Climaxing a years-long controversy, the Tennessee Historical Commission voted Tuesday, March 9th, to remove a bust of Nathan Bedford Forrest from the state Capitol. Meeting virtually, the members of the commission resolved on the long-deliberated and fateful move by a 25 to 1 vote.
The Forrest bust, implanted in a Capitol alcove in 1978 at the behest of the late state Senator Doug Henry (D-Nashville), had been the subject of frequent demands for its removal on account of the Confederate cavalry leader’s background as a slave trader, alleged involvement with the massacre of Black Union troops at Fort Pillow, and his founding of a Ku Klux Klan corps after the Civil War.

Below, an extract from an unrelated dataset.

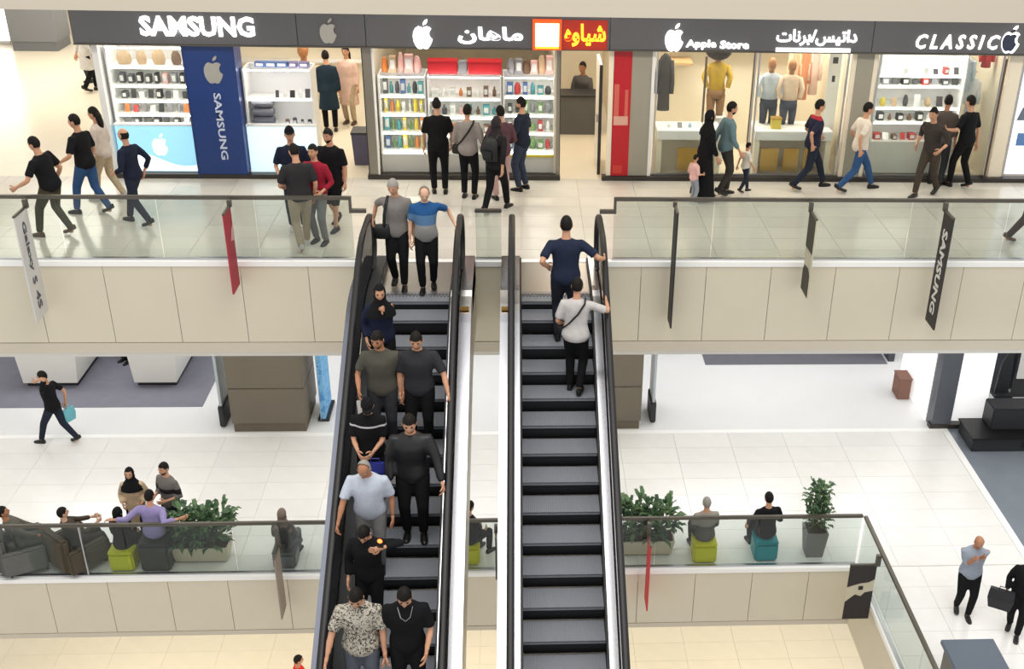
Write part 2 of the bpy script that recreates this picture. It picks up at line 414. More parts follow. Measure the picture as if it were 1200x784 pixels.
nt = M_STEP.node_tree; _tc = nt.nodes.new('ShaderNodeTexCoord'); _wv = nt.nodes.new('ShaderNodeTexWave'); _wv.inputs['Scale'].default_value = 16
_bp = nt.nodes.new('ShaderNodeBump'); _bp.inputs['Strength'].default_value = .35; _bp.inputs['Distance'].default_value = .01
nt.links.new(_tc.outputs['Object'], _wv.inputs['Vector']); nt.links.new(_wv.outputs['Fac'], _bp.inputs['Height']); nt.links.new(_bp.outputs['Normal'], nt.nodes['Principled BSDF'].inputs['Normal'])
M_RISER = mat('dark_riser', (34, 35, 38), .6, .2)
M_DECK = mat('silver_deck', (205, 206, 212), .22, 1.)
M_DECK2 = mat('grey_blue_deck', (106, 110, 122), .4, .8)
M_CLAD = mat('escalator_cladding', (196, 190, 176), .35, .4)
Y0 = 14.45
M_GOLDEN = mat('golden_metal', (206, 160, 84), .3, .8)
Z0 = A - (15.1 - Y0) * TAN
def step_top(k): return Z0 - .2165 * k
tread_me = None
def escalator(label, xa, xb, wl, wr, gl=.145, gr=.145, dl=None, dr=None, il=None):
    global tread_me
    t = thing('escalator', label, 'escalator', (0, 0, 0), group=None)
    w = xb - xa
    if tread_me is None:
        bm = bmesh.new(); box(bm, 0, w, 0, .38, -.045, 0); box(bm, 0, w, .0, .012, -.02, .002)
        bmesh.ops.recalc_face_normals(bm, faces=bm.faces); me = bpy.data.meshes.new('tread'); bm.to_mesh(me); bm.free(); me.materials.append(M_STEP)
        bm = bmesh.new(); prism(bm, [(.02, -.045), (.03, -.12), (.06, -.24), (.38, -.24), (.38, -.045)], 0, 0, w)
        bmesh.ops.recalc_face_normals(bm, faces=bm.faces); mr = bpy.data.meshes.new('riser'); bm.to_mesh(mr); bm.free(); mr.materials.append(M_RISER)
        tread_me = (me, mr)
    def stp(y, z):
        s = link('step', tread_me[0], M_STEP, t, (xa, y, z)); link('riser', tread_me[1], M_RISER, s)
    stp(15.2, A - .012); stp(14.825, A - .14)
    for k in range(0, 25): stp(Y0 - .375 * k, max(step_top(k), B - .01))
    for sgn, xe, wd, go, dm, im in ((-1, xa, wl, gl, dl, il), (1, xb, wr, gr, dr, None)):
        def sx(a, b): return (min(xe + sgn * a, xe + sgn * b), max(xe + sgn * a, xe + sgn * b))
        obj('skirt', sweep(*sx(.004, .03), -.32, .09), M_BLACK, t)
        obj('inner_deck', sweep(*sx(.03, go - .02), .07, .12), im or M_DECK, t)
        obj('outer_deck', sweep(*sx(go + .02, go + .02 + wd), .06, .12), dm or M_DECK, t)
        obj('side_cladding', sweep(*sx(go + wd, go + .02 + wd), -1.0, .06), M_CLAD, t)
        # balustrade glass with a rounded newel
        top = [(y, z + .93) for y, z in PATH[1:-1]]; bot = [(y, z + .1) for y, z in PATH[1:-1]]
        arc = [(16.1 + .4 * math.sin(a), A + .53 + .4 * math.cos(a)) for a in [math.pi * q / 8 for q in range(9)]]
        yb = PATH[-2][0]
        arcb = [(yb - .45 - .4 * math.sin(a), B + .53 - .4 * math.cos(a)) for a in [math.pi * q / 8 for q in range(9)]]
        poly = arc + [(15.9, A + .1)] + bot + arcb + top[::-1]
        bm = bmesh.new(); prism(bm, poly, 0, *sx(go - .006, go + .006)); obj('balustrade_glass', bm, M_ESCGLASS, t)
        rail = [(16.1, A + .11), ] + [(16.1 + .44 * math.sin(a), A + .53 - .44 * math.cos(a)) for a in [math.pi * q / 10 for q in range(1, 11)]] + [(y, z + .97) for y, z in PATH[1:-1]] + \
               [(yb - .45 - .44 * math.sin(a), B + .53 + .44 * math.cos(a)) for a in [math.pi * q / 10 for q in range(11)]]
        bm = bmesh.new(); xm = xe + sgn * go
        tube(bm, [(xm, y, z) for y, z in rail], .046, 10, ref=(1, 0, 0), flat=.6); obj('handrail', bm, M_BLACK, t, smooth=True)
    if gl > .15: obj('golden_spot', bx(xb + gr + .03, xb + gr + .16, 14.86, 14.93, A + .0, A + .035), M_GOLDEN, t)  # small golden spot on the outer deck beside the gap
    else: obj('golden_spot', bx(xa - gl - .15, xa - gl - .03, 14.86, 14.93, A + .0, A + .035), M_GOLDEN, t)
    obj('truss_bottom', sweep(xa - wl - .14, xb + wr + .14, -1.02, -.98), M_CLAD, t)
    obj('landing_plate', bx(xa - .03, xb + .03, 15.42, 16.66, A - .04, A + .004), mat('steel_landing_plate', (176, 172, 166), .3, .8), t)
    bm = bmesh.new()
    for i in range(20): box(bm, xa + .02 + i * w / 20, xa + .035 + i * w / 20, 15.36, 15.44, A - .02, A + .01)
    box(bm, xa, xb, 15.42, 15.5, A, A + .012)
    obj('comb', bm, mat('comb_metal', (150, 150, 154), .35, .8), t)
    obj('landing_side', bx(xa - wl - gl - .02, xa - gl - .02, 15.4, 16.66, A - .3, A + .1), M_DECK, t)
    obj('landing_side', bx(xb + gr + .02, xb + wr + gr + .02, 15.4, 16.66, A - .3, A + .1), M_DECK, t)
    return t
escalator('descending escalator on the left crowded with people', -2.09, -1.07, .22, .17, gl=.2, dl=M_DECK2, il=M_DKGREY)
escalator('ascending escalator on the right with mostly empty steps', 0., 1.02, .15, .05, gr=.16, dr=M_BLACK)
# ================================================================= SHOP FRONTS
M_WARMWALL = mat('warm_shop_wall', (245, 235, 214), .6)
M_CASE = mat('white_case', (240, 240, 240), .35)
M_PILLAR = mat('grey_stone_pillar', (160, 156, 142), .5, noise=.06, nscale=3)
M_LED = mat('led_strip_light', (255, 248, 236), .5, emit=9)
M_WOOD = mat('pale_wood', (206, 170, 120), .5, noise=.15, nscale=6)
def lampbox(name, loc, sx, sy, p, col=(1, .94, .84)): return area(name, loc, sx, sy, p, col)
for (x, y, sx, sy, p) in ((-6.8, 21.4, 1.3, .5, 14), (-4.6, 22.4, 1.2, 1.2, 26), (-3.4, 24.6, 1.0, 2.5, 40), (-1., 21.3, 3.2, .5, 24), (1.2, 23., .7, 3., 40), (3.4, 21.7, 1.7, 1., 34), (5.3, 21.8, 1.5, 1., 34), (7.9, 21.6, 2.2, .7, 36), (-11, 28, 4, 6, 160)):
    lampbox('shop_lamp', (x, y, -3.3), sx, sy, p * 1.4)
struct('wall_back', bx(-20, 12, 27.2, 27.4, A, -3.13) if 0 else bx(-7.6, 12, 27.2, 27.4, A, -3.13), M_WARMWALL, 'cream back wall of the shops')
struct('wall_left', bx(-7.66, -7.55, 20.8, 27.2, A, -3.13), M_CASE, 'white side wall at the left end of the shop row')
struct('wall_back', bx(-20, -7.6, 38, 38.2, A, -3.13), M_WARMWALL, 'cream far wall of the hall')
for x0, x1, lab in ((-2.86, -2.72, 'wall between the phone shop doorway and the glass cabinets'), (.62, .68, 'wall beside the cabinet shop door'), (1.95, 2.4, 'pillar wall behind the red panel'), (6.14, 6.62, 'pillar wall between the two right hand shops'), (9.1, 9.35, 'pillar wall at the right end')):
    struct('wall_inner', bx(x0, x1, 20.86, 27.2, A, -3.13), M_WARMWALL, lab)
for i, (x0, x1) in enumerate(((-7.66, -3.8), (-2.9, .74), (1.54, 6.62), (6.62, 9.1), (9.1, 11.5))):
    struct('baseboard_front', bx(x0, x1, 20.7, 20.86, A, A + .085), M_PLINTH, 'dark plinth under the shop fronts')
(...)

Previous efforts to have the bust removed had been turned down by the THC, but momentum had clearly shifted against its retention when the Capitol Commission voted to remove it and Governor Bill Lee, among others, concurred.
The bust of Forrest, along with those of Admirals David Farragut and Albert Gleaves, will be moved from an alcove on the Capitol’s second floor to a section of the nearby State Museum established to deal with military figures of the past.
The fight to remove the Forrest bust coincided in recent years with the successful campaign to take down a bronze statue of the Confederate cavalry leader and Ku Klux Klan figure from its perch atop a pedestal in what is now Health Sciences Park in Downtown Memphis.
The Forrest statue was removed from the park in December 2017.